*TASK INSTRUCTIONS*. Exactly as written, retype the listing below, omitting the pictures.

*GIVEN MATERIAL*.
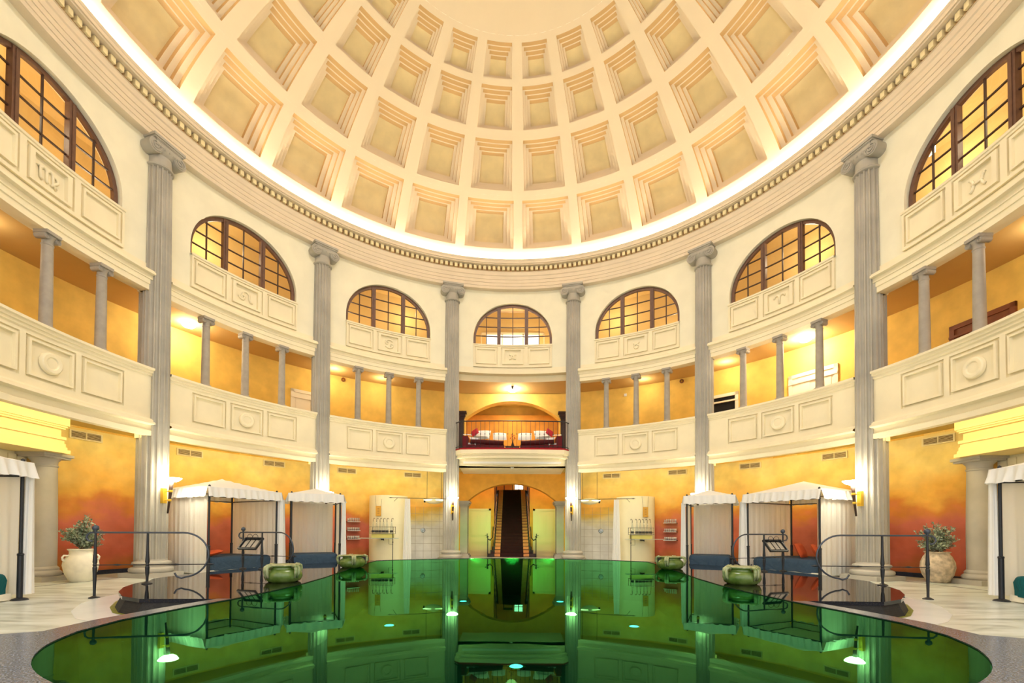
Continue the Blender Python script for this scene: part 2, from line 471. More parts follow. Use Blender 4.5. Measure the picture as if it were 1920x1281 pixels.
# pool basin, water
b = MB(); n = len(POOL)
b.add([(x, y, -.004) for x, y in POOL] + [(x * .99, y * .99, -1.35) for x, y in POOL],
      [(i, (i + 1) % n, n + (i + 1) % n, n + i) for i in range(n)] + [tuple(range(n, 2 * n))])
basin = obj('floor_pool_basin', b, M_basin, kind='structure')
b = MB(); b.add([(x, y, -.012) for x, y in POOL], [tuple(reversed(range(n)))])
water = obj('pool_water', b, M_water); water['kind'] = 'stuff'
water['label'] = 'still dark green water of the round bathing pool'; water['category'] = 'water'

# marble floor: ring between the pool and the outer wall, and the stair hall behind
def pool_r(th):
    a = rad(th); dx, dy = sin(a), cos(a); best = 0
    for i in range(n):
        x1, y1 = POOL[i]; x2, y2 = POOL[(i + 1) % n]
        ex, ey = x2 - x1, y2 - y1
        det = dx * (-ey) + dy * ex
        if abs(det) < 1e-9: continue
        t = (x1 * (-ey) + y1 * ex) / det
        u = (dx * y1 - dy * x1) / det
        if t > 0 and -1e-6 <= u <= 1 + 1e-6: best = max(best, t)
    return best
b = MB(); ts = [t for t in range(-180, 181, 3)]
vs = []
for t in ts:
    r0 = pool_r(t) + .03
    vs += [P(t, r0, FZ), P(t, 15.0, FZ)]
b.add(vs, [(2 * i, 2 * i + 1, 2 * i + 3, 2 * i + 2) for i in range(len(ts) - 1)])
obj('floor', b, M_floor, kind='structure')

# black granite overflow slabs (left and right), flush with the water
TIP = [(-7.22, -.6), (-7.05, -1.2), (-6.80, -1.72), (-6.38, -2.31), (-5.9, -2.8), (-5.42, -3.07)]
def slab_outline(s):
    pts = POOL_L[I0:I0 + 8] + [P(t, 7.42)[:2] for t in range(-40, -93, -4)] + TIP
    return pts if s < 0 else [(-x, y) for x, y in reversed(pts)]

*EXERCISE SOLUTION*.
Continue the Blender Python script for this scene: part 2, from line 471. More parts follow. Use Blender 4.5. Measure the picture as if it were 1920x1281 pixels.
# pool basin, water
b = MB(); n = len(POOL)
b.add([(x, y, -.004) for x, y in POOL] + [(x * .99, y * .99, -1.35) for x, y in POOL],
      [(i, (i + 1) % n, n + (i + 1) % n, n + i) for i in range(n)] + [tuple(range(n, 2 * n))])
basin = obj('floor_pool_basin', b, M_basin, kind='structure')
b = MB(); b.add([(x, y, -.012) for x, y in POOL], [tuple(reversed(range(n)))])
water = obj('pool_water', b, M_water); water['kind'] = 'stuff'
water['label'] = 'still dark green water of the round bathing pool'; water['category'] = 'water'

# marble floor: ring between the pool and the outer wall, and the stair hall behind
def pool_r(th):
    a = rad(th); dx, dy = sin(a), cos(a); best = 0
    for i in range(n):
        x1, y1 = POOL[i]; x2, y2 = POOL[(i + 1) % n]
        ex, ey = x2 - x1, y2 - y1
        det = dx * (-ey) + dy * ex
        if abs(det) < 1e-9: continue
        t = (x1 * (-ey) + y1 * ex) / det
        u = (dx * y1 - dy * x1) / det
        if t > 0 and -1e-6 <= u <= 1 + 1e-6: best = max(best, t)
    return best
b = MB(); ts = [t for t in range(-180, 181, 3)]
vs = []
for t in ts:
    r0 = pool_r(t) + .03
    vs += [P(t, r0, FZ), P(t, 15.0, FZ)]
b.add(vs, [(2 * i, 2 * i + 1, 2 * i + 3, 2 * i + 2) for i in range(len(ts) - 1)])
obj('floor', b, M_floor, kind='structure')

# black granite overflow slabs (left and right), flush with the water
TIP = [(-7.22, -.6), (-7.05, -1.2), (-6.80, -1.72), (-6.38, -2.31), (-5.9, -2.8), (-5.42, -3.07)]
def slab_outline(s):
    pts = POOL_L[I0:I0 + 8] + [P(t, 7.42)[:2] for t in range(-40, -93, -4)] + TIP
    return pts if s < 0 else [(-x, y) for x, y in reversed(pts)]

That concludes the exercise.